Gauchos judíos

Llueve. Parece un diluvio. Hace sólo instantes brillaba un sol que encandilaba pero de un minuto a otro el cielo se torna gris, y luego virtualmente negro.

En el horizonte un resplandor ilumina. Son relámpagos de increíble dimensión, como si un meteorito se estrellara. Parece que anochece en estas lejanas tierras del norte de la provincia de Santa Fe, en Argentina.

El silencio del campo envuelve sobrecogedoramente, solo interrumpido por atronadores truenos.

Pensar que hace sólo unas horas sentado en la galería de una tribuna techada el ruido, el barullo, de centenares de gauchos participando de un remate en la sociedad rural de San Cristóbal, apenas permitía concentrarse.

Es un remate especial, miles de terneros nacidos este pasado invierno son disputados entre los presentes.

El martillero es un artista que micrófono en mano trata de persuadir a los gauchos que aumenten su oferta. Hay que aprovechar dice, después de la reelección de Cristina nadie sabe que ocurrirá.

Agrega, “para que tener plata en el banco, ¿o se olvidan del corralito? Mejor tener estos terneros en vuestros corrales, no sean boludos”.

Y así, lote tras lote van siendo adjudicados.

Uno se lo lleva el gringo del fondo –aquí le dicen gringos a los inmigrantes piamonteses- y otro se lo lleva Blumenthal, el siguiente es para Ariel dice el rematador, y nuevamente Blumenthal.

El último lote –el corral 78- compuesto de 12 terneros que no pesan más de 160 kilos es para Naum anuncia satisfecho el martillero.

Los gauchos de extraños apellidos sacan cuentas. No saben si pagaron o no buen precio. Dudan. Se quejan. Afirman que el mercado ganadero esta intervenido.

Que a expensas de ellos Cristina busca mantener bajos los precios de la carne para el consumo interno. Por eso es mejor dedicarse a la Soja.

Mal que mal, Argentina, otrora el granero del mundo, se ha transformado en uno de los grandes productores mundiales de soja abasteciendo a los inagotables mercados asiáticos.

Sin embargo estos gauchos se resisten. La mayoría de ellos tiene un denominador común que se intuye a partir de sus nombres y apellidos. Son gauchos judíos.

Son hijos, nietos y bisnietos de los primeros inmigrantes judíos que llegaron a la Argentina a partir de 1870 aproximadamente. Venían arrancando de las persecuciones zaristas en Rusia y Ucrania.
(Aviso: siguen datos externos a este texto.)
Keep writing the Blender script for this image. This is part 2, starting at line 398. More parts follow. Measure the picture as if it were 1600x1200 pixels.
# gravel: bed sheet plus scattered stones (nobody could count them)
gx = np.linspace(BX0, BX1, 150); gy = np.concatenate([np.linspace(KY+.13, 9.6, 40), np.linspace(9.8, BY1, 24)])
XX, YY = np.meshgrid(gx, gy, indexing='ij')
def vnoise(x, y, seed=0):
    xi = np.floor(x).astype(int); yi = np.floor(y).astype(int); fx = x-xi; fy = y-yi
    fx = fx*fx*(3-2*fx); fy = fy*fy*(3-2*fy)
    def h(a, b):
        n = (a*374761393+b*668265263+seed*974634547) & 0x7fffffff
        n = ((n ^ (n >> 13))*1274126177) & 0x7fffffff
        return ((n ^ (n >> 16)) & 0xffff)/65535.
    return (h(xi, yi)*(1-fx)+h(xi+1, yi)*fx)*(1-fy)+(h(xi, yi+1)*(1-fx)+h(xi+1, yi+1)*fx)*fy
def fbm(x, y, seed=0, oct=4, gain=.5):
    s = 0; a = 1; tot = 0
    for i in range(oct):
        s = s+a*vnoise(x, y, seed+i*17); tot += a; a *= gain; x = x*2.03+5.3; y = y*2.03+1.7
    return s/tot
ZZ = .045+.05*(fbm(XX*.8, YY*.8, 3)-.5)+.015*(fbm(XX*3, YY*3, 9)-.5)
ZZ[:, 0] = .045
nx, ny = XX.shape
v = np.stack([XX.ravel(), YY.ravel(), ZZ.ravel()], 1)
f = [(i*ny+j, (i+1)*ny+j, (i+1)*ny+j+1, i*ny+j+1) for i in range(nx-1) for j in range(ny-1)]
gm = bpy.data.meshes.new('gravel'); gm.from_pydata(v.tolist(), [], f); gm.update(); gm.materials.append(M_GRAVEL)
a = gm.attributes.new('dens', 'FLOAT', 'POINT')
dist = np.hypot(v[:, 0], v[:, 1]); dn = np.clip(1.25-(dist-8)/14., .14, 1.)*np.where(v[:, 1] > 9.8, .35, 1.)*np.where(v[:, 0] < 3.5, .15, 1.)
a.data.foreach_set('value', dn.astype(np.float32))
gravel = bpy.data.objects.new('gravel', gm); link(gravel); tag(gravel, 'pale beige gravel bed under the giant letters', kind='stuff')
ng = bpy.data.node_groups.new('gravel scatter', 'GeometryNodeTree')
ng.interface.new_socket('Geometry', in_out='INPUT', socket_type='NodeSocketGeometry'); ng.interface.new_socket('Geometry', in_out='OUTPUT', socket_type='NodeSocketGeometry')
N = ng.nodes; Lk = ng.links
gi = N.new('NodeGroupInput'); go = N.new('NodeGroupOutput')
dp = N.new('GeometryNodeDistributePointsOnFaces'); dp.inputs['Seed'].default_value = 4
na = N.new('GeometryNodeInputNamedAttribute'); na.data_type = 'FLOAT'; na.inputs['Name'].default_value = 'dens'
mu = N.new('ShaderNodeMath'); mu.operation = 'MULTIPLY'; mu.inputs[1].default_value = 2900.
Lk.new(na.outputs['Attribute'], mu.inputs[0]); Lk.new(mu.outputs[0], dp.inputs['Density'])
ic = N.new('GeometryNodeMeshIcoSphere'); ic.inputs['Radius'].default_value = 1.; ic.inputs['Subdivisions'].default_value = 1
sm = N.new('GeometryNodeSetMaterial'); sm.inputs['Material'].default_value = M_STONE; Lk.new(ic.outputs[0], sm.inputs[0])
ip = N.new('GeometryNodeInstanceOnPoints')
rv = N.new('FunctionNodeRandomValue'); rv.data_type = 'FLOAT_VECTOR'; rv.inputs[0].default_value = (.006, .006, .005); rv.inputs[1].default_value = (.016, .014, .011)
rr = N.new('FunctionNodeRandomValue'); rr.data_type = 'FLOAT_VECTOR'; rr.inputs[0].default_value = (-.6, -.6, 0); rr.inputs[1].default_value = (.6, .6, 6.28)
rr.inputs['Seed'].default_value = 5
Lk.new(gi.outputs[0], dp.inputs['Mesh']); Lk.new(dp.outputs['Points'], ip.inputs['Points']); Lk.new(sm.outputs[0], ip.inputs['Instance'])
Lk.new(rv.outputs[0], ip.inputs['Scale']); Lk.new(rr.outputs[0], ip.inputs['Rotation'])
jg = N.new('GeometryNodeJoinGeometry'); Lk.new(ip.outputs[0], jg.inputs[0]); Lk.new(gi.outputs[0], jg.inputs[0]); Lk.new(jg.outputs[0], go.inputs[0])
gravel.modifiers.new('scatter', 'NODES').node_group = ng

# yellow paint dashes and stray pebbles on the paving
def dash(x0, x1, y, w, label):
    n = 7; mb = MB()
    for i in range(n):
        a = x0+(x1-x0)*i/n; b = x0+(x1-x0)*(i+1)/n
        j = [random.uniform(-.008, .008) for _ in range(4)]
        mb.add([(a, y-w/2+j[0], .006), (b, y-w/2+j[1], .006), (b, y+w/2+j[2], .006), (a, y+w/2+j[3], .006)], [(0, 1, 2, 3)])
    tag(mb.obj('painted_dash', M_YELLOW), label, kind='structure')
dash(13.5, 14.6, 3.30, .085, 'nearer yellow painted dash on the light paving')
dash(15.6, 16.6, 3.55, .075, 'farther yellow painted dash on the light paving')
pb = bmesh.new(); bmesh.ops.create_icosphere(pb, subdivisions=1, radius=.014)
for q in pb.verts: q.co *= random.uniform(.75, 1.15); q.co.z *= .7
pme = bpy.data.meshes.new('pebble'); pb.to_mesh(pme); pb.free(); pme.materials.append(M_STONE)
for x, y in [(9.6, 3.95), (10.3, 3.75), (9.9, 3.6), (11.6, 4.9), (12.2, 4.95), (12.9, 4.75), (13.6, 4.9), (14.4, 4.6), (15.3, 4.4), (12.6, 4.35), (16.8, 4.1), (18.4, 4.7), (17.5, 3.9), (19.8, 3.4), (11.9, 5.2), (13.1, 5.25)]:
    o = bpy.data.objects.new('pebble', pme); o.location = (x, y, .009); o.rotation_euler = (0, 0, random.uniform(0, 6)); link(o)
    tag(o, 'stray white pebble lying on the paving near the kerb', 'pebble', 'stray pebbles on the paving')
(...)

Son hijos, nietos y bisnietos de aquellos que dejaron atrás pueblos como la imperecedera Anatevka del “Violinista en el Tejado”, para reiniciar sus vidas en la pampa argentina, en la “Cuenca del Salado”, transformándose sin proponérselo en gauchos ganaderos. Muchos llegaron de Proskurov y Odessa, a orillas del mar negro.

Entre ellos, un grupo de 824 personas -136 familias- desembarcaron del vapor Wesser un día 14 de agosto de 1889 en el puerto de Buenos Aires, y tras haber sido defraudados por un supuesto agente del gobierno argentino que les había vendido campos en Europa, partieron hacia el norte.

Al llegar a destino, se alojaron en un galpón junto a la línea del ferrocarril durante semanas.

Varias familias se establecieron en viejos y destartalados vagones de carga. Abandonados a su suerte, carecían de casas y campos, no poseían siquiera implementos de labranza. Tampoco alimentos.

De ahí en más surge una historia de hambre, soledad y sufrimiento sin fin que da paso a la creación de pueblos enteros donde se asientan estos inmigrantes.

Destaca sin lugar a dudas Moisés Ville, para muchos la Jerusalem de la Argentina, una pequeña aldea judía que llegó a tener 6000 habitantes a mediados del siglo pasado, y que hoy como si la modernidad nada alterara con orgullo resiste estoicamente, pese a que muchos de sus hijos se marcharon a las grandes ciudades o inmigraron tras la creación del estado de Israel.

Amaina la lluvia y camino unas cuadras a la panadería de Urban que todavía funciona con un horno a leña.

Paso por la Biblioteca Municipal Baron Hirsch, por el Teatro Municipal Kadima (que en hebreo quiere decir “adelante”), una verdadera joya arquitectónica, por la restaurada sinagoga principal y la deteriorada Sinagoga Obrera.

El propio Urban me atiende, “¿Cómo estás chileno?, ¿llevarás Kamish, leicaj y strudel como lo hacía siempre tu padre?”.

No puedo resistirme y así lo hago, repito la rutina de mi padre como queriendo reafirmar su presencia, como queriendo decir que mi querido viejo, un verdadero gaucho judío sigue más presente que nunca.